Era, talvez, uma consequência do abonançar com leveza. O corpo perdendo peso, meio gavidade nula, o arrepio nos pelos feito relva que vai e vem ao vento, o bocejo um atrás do outro, os olhos a baterem asas devagarinho - quase um beija-flor já velhinho e pedindo para descansar em uma árvore que o proteja de um predador. O sono...
Ferrar assim é o contrário de estar apragatado numa tela derivada de sistemas de células, as aranhas da matrix, e arrodeado de torres esquizofrênicas de retransmissões a conectar tudo que vem de fora para o corpo que não nasceu para ser 24 horas. Chega dá fadiga escrever isso.
Não sei por que quis narrar sobre o dormir. Não era isso a crônica que me avisou a mente inquieta durante a semana e perto de tentar escrevê-la na quinta ou sexta-feira. Tinham outras jornadas de escrita alinhavadas, mas me deu vontade de me aninhar quando ouvi na Rádio O POVO/CBN: "acordar cedo é inconstitucional".
"Andam reclamando que ando falando muito sobre o escrever uma crônica"

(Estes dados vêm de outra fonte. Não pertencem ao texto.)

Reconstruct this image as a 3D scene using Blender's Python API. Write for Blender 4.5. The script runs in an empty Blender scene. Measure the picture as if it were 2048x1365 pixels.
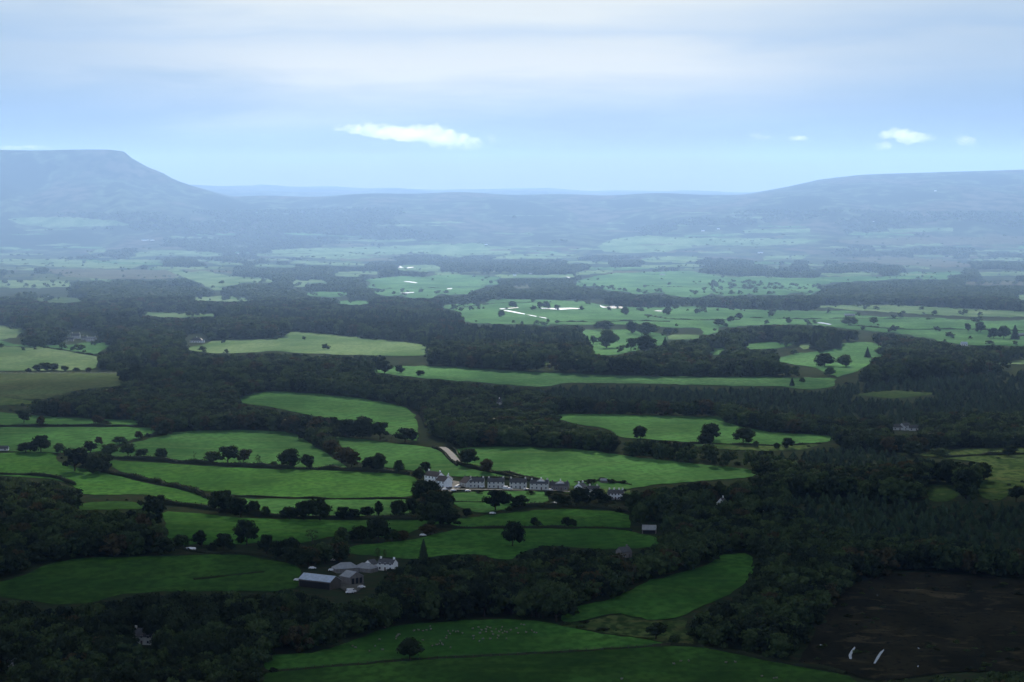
import bpy, bmesh, math, random
import numpy as np
from mathutils import Vector, Matrix
from mathutils.geometry import delaunay_2d_cdt

random.seed(7)
RNG = np.random.default_rng(11)
SC = bpy.context.scene
COL = SC.collection
PI = math.pi

# ------------------------------------------------------------------ camera
CAM_Z = 220.0
F = 4818.0                       # focal length in photograph pixels (2048 wide)
PITCH = math.radians(3.68)
CP, SP = math.cos(PITCH), math.sin(PITCH)


def sstep(a, b, t):
    k = np.clip((t - a) / (b - a), 0, 1)
    return k * k * (3 - 2 * k)


def elev(y):                     # elevation angle (tan) seen at a picture row
    return np.tan(np.arctan((682.5 - y) / F) - PITCH)


# skylines: azimuth column -> row
RIDGE = np.array([(-900, 372), (200, 371), (380, 370), (480, 371), (560, 374), (700, 377), (790, 376), (860, 380), (950, 383), (1020, 380), (1100, 379),
                  (1200, 382), (1300, 384), (1400, 384), (1500, 385), (1700, 384), (2950, 380)], float)
MESA = np.array([(-900, 318), (-300, 303), (0, 300), (60, 301), (100, 300.6), (180, 299), (225, 299.6), (250, 303), (258, 312), (300, 336), (328, 346),
                 (334, 352), (362, 364), (400, 377), (440, 390), (520, 412), (640, 450), (760, 500), (2950, 520)], float)
HILL = np.array([(-900, 520), (1150, 470), (1300, 430), (1420, 402), (1500, 389), (1560, 377), (1640, 359), (1720, 350), (1800, 347), (1900, 344),
                 (2000, 341), (2060, 339), (2400, 334), (2950, 338)], float)


def hgt(x, y):
    x = np.asarray(x, float); y = np.asarray(y, float)
    ys = np.maximum(y, 300.0)
    u = np.clip(1024 + F * x / ys, -900, 2950)
    base = -95 * (.55 * sstep(1900, 7000, y) + .45 * sstep(4500, 11000, y))
    t = np.clip((950 - y) / 950, 0, 1)
    near = 218 * t ** 1.6
    near = np.where(y < 0, 218 - 0.02 * np.minimum(-y, 800), near)
    zr = CAM_Z + 24000 * elev(np.interp(u, RIDGE[:, 0], RIDGE[:, 1]) + 1.1 * np.sin(u / 57) + .8 * np.sin(u / 23 + 1))
    base = base + (zr + 95) * (0.5 * sstep(10500, 21000, y) + 0.5 * sstep(13500, 24000, y))
    # slow swells of the land
    a1 = sstep(900, 1500, y) * (1 - 0.5 * sstep(3500, 5500, y))
    w = 1.7 * np.sin(x / 120 + 0.8 + 0.4 * np.sin(y / 400)) * np.cos(y / 170 + 0.5) + 1.3 * np.sin(x / 71 - y / 150 + 2.0) + 1.0 * np.sin(y / 95 + x / 260)
    w2 = np.sin(x / 420 + y / 700 + 1.0) * np.cos(y / 610 + 0.3) + 0.6 * np.sin(x / 260 - y / 480)
    a2 = sstep(3500, 5000, y) * 2.5 + sstep(10500, 14000, y) * (1 - .75 * sstep(19500, 22500, y)) * 26
    flat_top = 1 - np.maximum(sstep(11800, 14500, y) * (u < 520), sstep(12000, 16000, y) * (u > 1450))
    z = base + near + a1 * w + a2 * w2 * flat_top
    # folded moor ridge closing the valley head
    zc = CAM_Z + 16000 * elev(388 + 2.2 * np.sin(u / 83 + .6) + 1.6 * np.sin(u / 31) + 5 * (np.abs(u - 1000) / 520) ** 2)
    sc_ = np.clip(sstep(11300, 16000, y) + .05 * np.sin(u / 44 + y / 900) * sstep(11300, 13500, y) * (1 - sstep(14500, 16000, y)), 0, 1) * (1 - .6 * sstep(16200, 19000, y))
    z = z + np.maximum(zc - z, 0) * sc_
    # table hill
    zm = CAM_Z + 15000 * elev(np.interp(u, MESA[:, 0], MESA[:, 1]))
    tm = np.clip((y - 11800) / 3200, 0, 1)
    gul = 0.05 * np.sin(u / 17.0 + 1.3 * np.sin(u / 41)) * tm * (1 - tm) * 4
    sm = np.clip(0.62 * tm ** 1.5 + 0.38 * sstep(0.78, 1.0, tm) + gul * 0.5, 0, 1) * (1 - sstep(19000, 23000, y))
    z = z + np.maximum(zm - z, 0) * sm
    zh = CAM_Z + 16500 * elev(np.interp(u, HILL[:, 0], HILL[:, 1]))
    th = np.clip((y - 10600) / 5900, 0, 1)
    sh = np.clip(th ** 1.35 + 0.03 * np.sin(u / 29 + y / 300) * th * (1 - th) * 4, 0, 1) * (1 - sstep(19000, 23000, y))
    z = z + np.maximum(zh - z, 0) * sh
    return z


def to_px(x, y, z):
    dz = z - CAM_Z
    dep = y * CP - dz * SP
    return 1024 + F * x / dep, 682.5 - F * (y * SP + dz * CP) / dep


_R = np.concatenate([np.arange(500, 3000, 8.0), np.arange(3000, 7000, 16.0), np.arange(7000, 26000, 40.0)])


def at(px, py):
    """pixel of the photograph -> point of the land seen there"""
    a = (px - 1024) / F
    b = (682.5 - py) / F
    dy = CP + b * SP
    dx, dz = a / dy, (-SP + b * CP) / dy
    below = (CAM_Z + dz * _R) - hgt(dx * _R, _R) < 0
    if not below.any():
        r = 22500.0
    else:
        i = int(np.argmax(below))
        lo, hi = _R[max(i - 1, 0)], _R[i]
        for _ in range(14):
            m = 0.5 * (lo + hi)
            if CAM_Z + dz * m - float(hgt(dx * m, m)) < 0: hi = m
            else: lo = m
        r = 0.5 * (lo + hi)
    x = dx * r
    return Vector((x, r, float(hgt(x, r))))


def mpp(p):                      # metres per picture pixel at a point
    return p.y / F


# ------------------------------------------------------------------ materials
def new_mat(name):
    m = bpy.data.materials.new(name); m.use_nodes = True
    nt = m.node_tree; nt.nodes.clear()
    out = nt.nodes.new('ShaderNodeOutputMaterial')
    return m, nt, out


def N(nt, t, **kw):
    n = nt.nodes.new(t)
    for k, v in kw.items():
        if k in n.inputs.keys(): n.inputs[k].default_value = v
        else: setattr(n, k, v)
    return n


def mixc(nt, fac, a, b, mode='MIX'):
    n = nt.nodes.new('ShaderNodeMix'); n.data_type = 'RGBA'; n.blend_type = mode
    for s, v in ((n.inputs[0], fac), (n.inputs[6], a), (n.inputs[7], b)):
        if hasattr(v, 'links') or hasattr(v, 'is_linked'): nt.links.new(v, s)
        elif isinstance(v, (int, float)): s.default_value = v
        else: s.default_value = (*v, 1)
    return n.outputs[2]


def ramp(nt, src, stops):
    r = nt.nodes.new('ShaderNodeValToRGB')
    e = r.color_ramp.elements
    while len(e) < len(stops): e.new(0.5)
    for el, (p, c) in zip(e, stops):
        el.position = p; el.color = (*c, 1) if len(c) == 3 else c
    nt.links.new(src, r.inputs[0])
    return r.outputs[0]


def grey(nt, src, lo, hi):
    m = nt.nodes.new('ShaderNodeMapRange'); m.inputs[1].default_value = lo; m.inputs[2].default_value = hi
    nt.links.new(src, m.inputs[0]); return m.outputs[0]


def wnoise(nt, scale, detail=3, stretch=(1, 1, 1), rot=0.0, dist=0.0):
    g = nt.nodes.new('ShaderNodeNewGeometry')
    mp = nt.nodes.new('ShaderNodeMapping'); mp.inputs['Scale'].default_value = stretch; mp.inputs['Rotation'].default_value = (0, 0, rot)
    nt.links.new(g.outputs['Position'], mp.inputs[0])
    n = N(nt, 'ShaderNodeTexNoise', Scale=scale, Detail=detail, Distortion=dist)
    nt.links.new(mp.outputs[0], n.inputs['Vector'])
    return n.outputs['Fac']


def ground_mat(name, c1, c2, c3, rot=0.3, streak=0.5, rough_patch=0.4, sheen=0.025):
    """grass or heath: three colours mixed by broad patches, streaks along the field and fine tufts"""
    m, nt, out = new_mat(name)
    broad = grey(nt, wnoise(nt, 0.010, 5, (1, .4, 1), rot), .40, .60)
    col = mixc(nt, broad, tuple(.66 * v for v in c1), tuple(1.26 * v for v in c2))
    st = grey(nt, wnoise(nt, 0.07, 4, (0.2, 1, 1), rot, 0.8), .44, .66)
    ml = nt.nodes.new('ShaderNodeMath'); ml.operation = 'MULTIPLY'; ml.inputs[1].default_value = streak; nt.links.new(st, ml.inputs[0])
    col = mixc(nt, ml.outputs[0], col, c3)
    for sc, lo, hi, k in ((.016, .56, .68, .9), (.05, .50, .64, .8), (.2, .44, .60, 1.5)):
        tuft = grey(nt, wnoise(nt, sc, 5, (1, .6, 1), rot + 1 + sc), lo, hi)
        ml2 = nt.nodes.new('ShaderNodeMath'); ml2.operation = 'MULTIPLY'; ml2.inputs[1].default_value = min(.9, rough_patch * k); nt.links.new(tuft, ml2.inputs[0])
        col = mixc(nt, ml2.outputs[0], col, tuple(0.42 * v for v in c1))
    gp = nt.nodes.new('ShaderNodeNewGeometry'); mp = nt.nodes.new('ShaderNodeMapping'); mp.inputs['Rotation'].default_value = (0, 0, rot + .5)
    nt.links.new(gp.outputs['Position'], mp.inputs[0])
    wv = N(nt, 'ShaderNodeTexWave', Scale=.022, Distortion=2.5, Detail=2.0); wv.inputs['Detail Scale'].default_value = .4; nt.links.new(mp.outputs[0], wv.inputs['Vector'])
    ml3 = nt.nodes.new('ShaderNodeMath'); ml3.operation = 'MULTIPLY'; ml3.inputs[1].default_value = .22; nt.links.new(grey(nt, wv.outputs[1], .72, .98), ml3.inputs[0])
    col = mixc(nt, ml3.outputs[0], col, tuple(.5 * v for v in c1))
    d = N(nt, 'ShaderNodeBsdfDiffuse'); nt.links.new(col, d.inputs[0])
    g = N(nt, 'ShaderNodeBsdfGlossy', Roughness=.62); gc = mixc(nt, .6, col, (.20, .45, .18)); nt.links.new(gc, g.inputs[0])
    mx = N(nt, 'ShaderNodeMixShader', Fac=sheen); nt.links.new(d.outputs[0], mx.inputs[1]); nt.links.new(g.outputs[0], mx.inputs[2])
    nt.links.new(mx.outputs[0], out.inputs[0])
    return m


def felled_mat():
    """dark brash with tan flecks of dead grass"""
    m, nt, out = new_mat('felled_ground')
    col = mixc(nt, grey(nt, wnoise(nt, .03, 5, (1, .5, 1), .3), .4, .6), (.017, .018, .011), (.032, .030, .017))
    fl = grey(nt, wnoise(nt, .06, 6, (.8, 1, 1), -.35, 1.2), .55, .74)
    col = mixc(nt, fl, col, (.080, .066, .036))
    fl2 = grey(nt, wnoise(nt, .35, 4, (1, .6, 1)), .55, .7)
    col = mixc(nt, fl2, col, (.012, .012, .008))
    d = N(nt, 'ShaderNodeBsdfDiffuse'); nt.links.new(col, d.inputs[0]); nt.links.new(d.outputs[0], out.inputs[0])
    return m


def leaf_mat(name, c1, c2, c3, trans=0.3, gloss=0.12):
    m, nt, out = new_mat(name)
    oi = nt.nodes.new('ShaderNodeObjectInfo')
    tc = nt.nodes.new('ShaderNodeTexCoord')
    n = N(nt, 'ShaderNodeTexNoise', Scale=5.0, Detail=3.0); nt.links.new(tc.outputs['Object'], n.inputs['Vector'])
    col = mixc(nt, oi.outputs['Random'], c1, c2)
    col = mixc(nt, grey(nt, n.outputs['Fac'], .45, .7), col, c3)
    d = N(nt, 'ShaderNodeBsdfDiffuse'); t = N(nt, 'ShaderNodeBsdfTranslucent'); g = N(nt, 'ShaderNodeBsdfGlossy', Roughness=0.5)
    g.inputs[0].default_value = (.5, .55, .5, 1)
    nt.links.new(col, d.inputs[0]); nt.links.new(col, t.inputs[0])
    m1 = N(nt, 'ShaderNodeMixShader', Fac=trans); nt.links.new(d.outputs[0], m1.inputs[1]); nt.links.new(t.outputs[0], m1.inputs[2])
    m2 = N(nt, 'ShaderNodeMixShader', Fac=gloss * 0.15); nt.links.new(m1.outputs[0], m2.inputs[1]); nt.links.new(g.outputs[0], m2.inputs[2])
    nt.links.new(m2.outputs[0], out.inputs[0])
    return m


def plain_mat(name, c, rough=0.7, spec=0.3, var=0.25, scale=0.8, metal=0.0):
    m, nt, out = new_mat(name)
    f = wnoise(nt, scale, 4, (1, 1, .4))
    col = mixc(nt, grey(nt, f, .35, .7), c, tuple(v * (1 - var) for v in c))
    p = N(nt, 'ShaderNodeBsdfPrincipled', Roughness=rough, Metallic=metal); p.inputs['Specular IOR Level'].default_value = spec
    nt.links.new(col, p.inputs['Base Color']); nt.links.new(p.outputs[0], out.inputs[0])
    return m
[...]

Era um entrevistado, um promotor de justiça do Rio Grande do Sul, sotaque cheio de pampas e voz descansada. Gentil na entrevista sobre o julgamento dos bolsonaristas golpistas, mas a dizer que chovia muito, muito, em Porto Alegre e acordar cedo era inconstitucional. Perfeito!
Andam reclamando que ando falando muito sobre o escrever uma crônica. Como nasce? Do que não vem e por que concebê-la? E ainda, quando não me dispo do repórter e fico entre a matéria jornalística e uma tentativa de crônica.
Pois é, até queria ser mais do que me imagino hoje. Tenho inveja de Luís Fernando Veríssimo, Nelson Rodrigues, Lygia Fagundes Teles, Tarcísio Matos, Pedro Salgueiro, Felipe Araújo, Tércia Montenegro, Henrique Araújo, Dauna Vale, Leonardo Macêdo, Raimundo Neto, Ana Carla Dubiela, Tânia Alves, Januária Melo, Danilo Fontenele, Manoel Ricardo de Lima,
Ana Miranda, Eleuda de Carvalho, Ricardo Guilherme, Guálter George, Ronaldo Salgado, Ethel de Paula, Cláudio Ribeiro, Ariadne Araújo, Ana Mary C. Cavalcante, Paulo Mendes Campos, João do Rio, Machado de Assis... Não passo de um por acaso de cronista. Um dia, quem sabe!?
Sei que preciso, mesmo, de um sono semelhante ao da época em que mijava na rede e tinha vergonha quando amanhecia e mamãe e vovó reclamavam. Uma vergonha que não era para ser vergonha. Eu tentava, juro. E até sonhava conseguir atravessar o telhado da noite sem fazer xixi no mosaico.
"O sono era atravessado e ali, imóvel, ficava entre não se mexer e ter gastura de retomar a dormilança mijado"
Mas tinha aquela hora em que algo esquentava na altura da cintura. Talvez um sonho? Uma água quente que percorria do meio das pernas para as ancas até esfriar tudo e escorria. Mijei de novo na rede, puxa vida!
O sono era atravessado e ali, imóvel, ficava entre não se mexer e ter gastura de retomar a dormilança mijado. Lençol e tudo. Subir perto dos punhos da rede ou nas bandas e cochilar.
Desdomir cedo é inconstitucional, mesmo numa rede cheirando a xixi e sol queimado.